RAW DATA:

----------

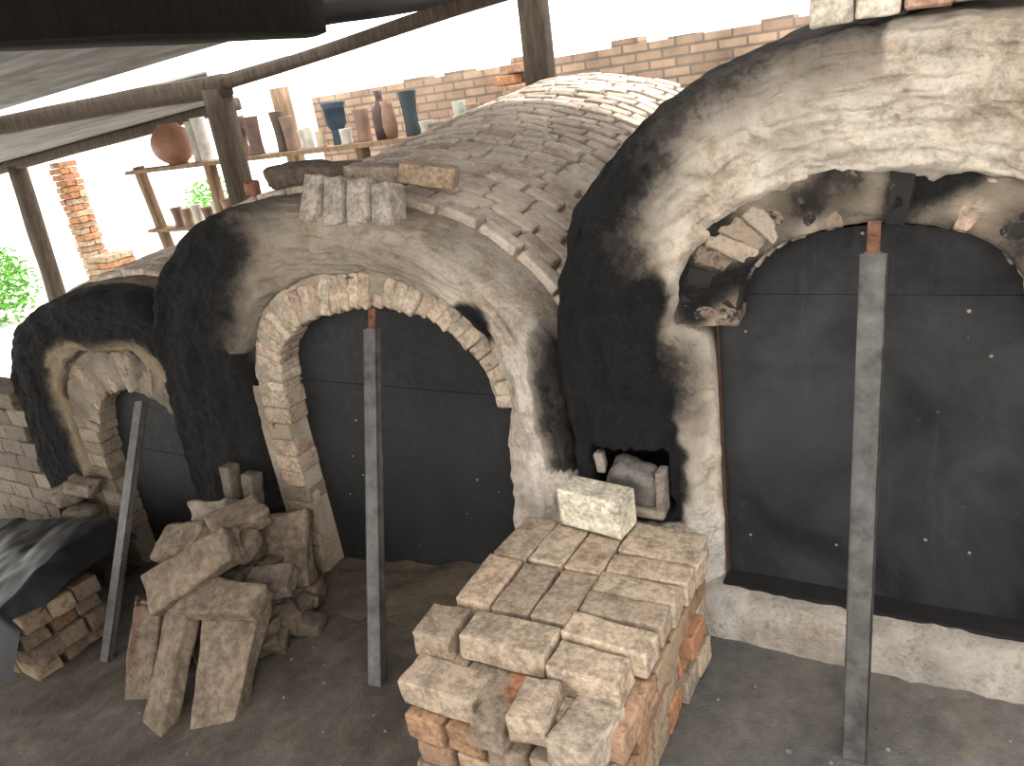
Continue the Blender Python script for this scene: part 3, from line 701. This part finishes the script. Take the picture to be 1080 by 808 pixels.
pot(-3.84,.28,.06,.05,(.26,.16,.12),2.95,'vase'); pot(-3.67,.33,.06,.07,(.04,.055,.065)); pot(-3.50,.10,.05,.06,wh,2.95); pot(-3.40,.08,.07,.09,(.3,.25,.2),2.98); pot(-3.22,.20,.045,.05,(.40,.45,.38)); pot(-3.1,.17,.05,.05,(.3,.2,.15))
for i in range(11): pot(-6.7+i*.15,random.uniform(.14,.24),.05,.06,random.choice([br,dk,wh,(.3,.2,.14)]),3.0,'cyl',.75)

# ---------------------------------------------------------------- vegetation
def bush(name,c,rad,n,seed):
    random.seed(seed); mb=MB()
    for i in range(n):
        d=Vector((random.gauss(0,1),random.gauss(0,1),random.gauss(0,1))).normalized()*rad*random.random()**.4; d.z*=.8
        p=Vector(c)+d; rot=Euler((random.uniform(-1,1),random.uniform(-1,1),random.uniform(0,6.28))).to_matrix(); l=random.uniform(.10,.22); w=l*.35
        vs=[rot@Vector(q)+p for q in ((0,-l/2,0),(w/2,0,.02),(0,l/2,-.02),(-w/2,0,.02),(0,0,-.01))]
        mb.add(vs,[(0,1,4),(1,2,4),(2,3,4),(3,0,4)],(1,1,1,0))
    for i in range(10):
        a=random.uniform(0,6.28); t=Vector(c)+Vector((math.cos(a),math.sin(a),random.uniform(0,.6)))*rad*.7; b0=Vector((c[0],c[1],-1.2)); s=Vector((.02,0,0)); u=Vector((0,.02,0))
        mb.add([b0-s,b0+s,b0+u,t-s*.4,t+s*.4,t+u*.4],[(0,1,4,3),(1,2,5,4),(2,0,3,5)],(.5,.4,.3,0))
    mb.obj(name,M_leaf,False)
bush('garden_bush',(-15.5,5,-.5),1.0,1400,3); bush('garden_bush.001',(-13.5,9,.2),.6,300,4); bush('garden_bush.002',(-10.2,6.4,.0),.6,350,5)
random.seed(9)

# ---------------------------------------------------------------- light
w=bpy.data.worlds.new('world'); scene.world=w; w.use_nodes=True
bg=w.node_tree.nodes['Background']; bg.inputs[0].default_value=(1,.97,.925,1); bg.inputs[1].default_value=3.8
sl=bpy.data.lights.new('sun','SUN'); sl.energy=5.0; sl.angle=math.radians(3); sl.color=(1,.96,.9)
so=bpy.data.objects.new('sun',sl); COL.objects.link(so)
so.rotation_euler=Vector((-.35,-.55,-1.0)).to_track_quat('-Z','Y').to_euler()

----------

REQUIRED TASK: Without the pictures, print the whole listing exactly as given.

EXPECTED ANSWER:
Continue the Blender Python script for this scene: part 3, from line 701. This part finishes the script. Take the picture to be 1080 by 808 pixels.
pot(-3.84,.28,.06,.05,(.26,.16,.12),2.95,'vase'); pot(-3.67,.33,.06,.07,(.04,.055,.065)); pot(-3.50,.10,.05,.06,wh,2.95); pot(-3.40,.08,.07,.09,(.3,.25,.2),2.98); pot(-3.22,.20,.045,.05,(.40,.45,.38)); pot(-3.1,.17,.05,.05,(.3,.2,.15))
for i in range(11): pot(-6.7+i*.15,random.uniform(.14,.24),.05,.06,random.choice([br,dk,wh,(.3,.2,.14)]),3.0,'cyl',.75)

# ---------------------------------------------------------------- vegetation
def bush(name,c,rad,n,seed):
    random.seed(seed); mb=MB()
    for i in range(n):
        d=Vector((random.gauss(0,1),random.gauss(0,1),random.gauss(0,1))).normalized()*rad*random.random()**.4; d.z*=.8
        p=Vector(c)+d; rot=Euler((random.uniform(-1,1),random.uniform(-1,1),random.uniform(0,6.28))).to_matrix(); l=random.uniform(.10,.22); w=l*.35
        vs=[rot@Vector(q)+p for q in ((0,-l/2,0),(w/2,0,.02),(0,l/2,-.02),(-w/2,0,.02),(0,0,-.01))]
        mb.add(vs,[(0,1,4),(1,2,4),(2,3,4),(3,0,4)],(1,1,1,0))
    for i in range(10):
        a=random.uniform(0,6.28); t=Vector(c)+Vector((math.cos(a),math.sin(a),random.uniform(0,.6)))*rad*.7; b0=Vector((c[0],c[1],-1.2)); s=Vector((.02,0,0)); u=Vector((0,.02,0))
        mb.add([b0-s,b0+s,b0+u,t-s*.4,t+s*.4,t+u*.4],[(0,1,4,3),(1,2,5,4),(2,0,3,5)],(.5,.4,.3,0))
    mb.obj(name,M_leaf,False)
bush('garden_bush',(-15.5,5,-.5),1.0,1400,3); bush('garden_bush.001',(-13.5,9,.2),.6,300,4); bush('garden_bush.002',(-10.2,6.4,.0),.6,350,5)
random.seed(9)

# ---------------------------------------------------------------- light
w=bpy.data.worlds.new('world'); scene.world=w; w.use_nodes=True
bg=w.node_tree.nodes['Background']; bg.inputs[0].default_value=(1,.97,.925,1); bg.inputs[1].default_value=3.8
sl=bpy.data.lights.new('sun','SUN'); sl.energy=5.0; sl.angle=math.radians(3); sl.color=(1,.96,.9)
so=bpy.data.objects.new('sun',sl); COL.objects.link(so)
so.rotation_euler=Vector((-.35,-.55,-1.0)).to_track_quat('-Z','Y').to_euler()